Obviously, Miller’s only residential option — a homeless shelter — is not an appropriate placement option for him. His residence at the shelter poses serious hazards not only to his own health and safety, but also to the safety of the general public. However, based on this record, which demonstrates that Miller is prone to wandering the streets and endangering others when he relapses into self-destructive, violent, delusional states, it would be unreasonable to reverse the trial court’s order for refusing to grant the broad relief Miller has requested. The record contains no reasonable guarantee that, if he is relieved of all residency restrictions of the CNA, Miller would voluntarily limit himself to a residence that would provide the necessary care and supervision he needs. Further, even if Miller were to live with a sibling, the record contains no evidence indicating that his siblings would be able to prevent him from endangering himself or others.
Therefore, the trial court correctly concluded that, on balance, Miller faded to demonstrate that the broad injunctive relief he sought was necessary to prevent or alleviate irreparable injury.
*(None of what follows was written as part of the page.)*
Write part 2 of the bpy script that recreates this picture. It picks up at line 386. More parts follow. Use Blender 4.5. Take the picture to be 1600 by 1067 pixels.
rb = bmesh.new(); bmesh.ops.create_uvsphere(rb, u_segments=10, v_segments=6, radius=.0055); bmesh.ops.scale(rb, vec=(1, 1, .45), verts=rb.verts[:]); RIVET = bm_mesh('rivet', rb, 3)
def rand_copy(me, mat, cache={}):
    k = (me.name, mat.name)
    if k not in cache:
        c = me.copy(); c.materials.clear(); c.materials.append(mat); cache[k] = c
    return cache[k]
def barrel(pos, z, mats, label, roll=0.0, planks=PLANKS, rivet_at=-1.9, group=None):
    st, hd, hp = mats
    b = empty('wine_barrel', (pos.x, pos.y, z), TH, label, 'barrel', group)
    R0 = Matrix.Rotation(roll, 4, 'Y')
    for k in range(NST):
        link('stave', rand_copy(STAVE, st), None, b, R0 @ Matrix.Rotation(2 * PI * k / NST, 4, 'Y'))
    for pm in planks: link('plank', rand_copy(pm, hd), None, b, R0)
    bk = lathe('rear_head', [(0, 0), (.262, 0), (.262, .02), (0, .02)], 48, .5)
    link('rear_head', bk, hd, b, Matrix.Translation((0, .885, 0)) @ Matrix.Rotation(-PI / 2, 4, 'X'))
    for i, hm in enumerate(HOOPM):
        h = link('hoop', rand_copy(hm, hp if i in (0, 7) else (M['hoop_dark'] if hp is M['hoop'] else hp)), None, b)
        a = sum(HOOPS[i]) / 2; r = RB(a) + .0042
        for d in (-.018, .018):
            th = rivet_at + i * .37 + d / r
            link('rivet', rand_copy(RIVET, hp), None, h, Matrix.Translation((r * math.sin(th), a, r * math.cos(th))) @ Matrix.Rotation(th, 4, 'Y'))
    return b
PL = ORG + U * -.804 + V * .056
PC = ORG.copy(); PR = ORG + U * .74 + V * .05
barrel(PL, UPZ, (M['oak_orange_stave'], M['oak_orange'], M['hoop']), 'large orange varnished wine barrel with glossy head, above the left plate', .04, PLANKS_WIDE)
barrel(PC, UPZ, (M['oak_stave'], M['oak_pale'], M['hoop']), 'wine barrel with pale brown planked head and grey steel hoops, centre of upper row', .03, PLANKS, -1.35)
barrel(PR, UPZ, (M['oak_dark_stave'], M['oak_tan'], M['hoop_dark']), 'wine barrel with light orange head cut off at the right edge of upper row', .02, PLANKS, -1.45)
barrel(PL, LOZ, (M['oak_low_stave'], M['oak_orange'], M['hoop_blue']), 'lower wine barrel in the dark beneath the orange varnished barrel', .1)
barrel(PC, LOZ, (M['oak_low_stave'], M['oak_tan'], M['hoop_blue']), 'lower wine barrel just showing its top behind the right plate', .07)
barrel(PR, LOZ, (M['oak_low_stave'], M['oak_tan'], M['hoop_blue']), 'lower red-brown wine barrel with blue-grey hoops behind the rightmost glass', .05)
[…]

See, e.g., Ormco Corp. v. Johns, 869 So.2d 1109, 1113 (Ala.2003)(“A plaintiff seeking a preliminary injunction has the burden of demonstrating ... ‘... that without the injunction the plaintiff would suffer immediate and irreparable injury ....’” (quoting Perley v. Tapscan, Inc., 646 So.2d 585, 587 (Ala.1994) (emphasis added))). For these reasons, and for the reasons expressed by the majority, I am firmly convinced that the trial court’s order denying Miller the relief he seeks is due to be affirmed.
. Specifically, Miller requested a TRO and a preliminary injunction "preventing the [defendants from applying the residency restrictions of the Community Notification Act to Mr. Miller.”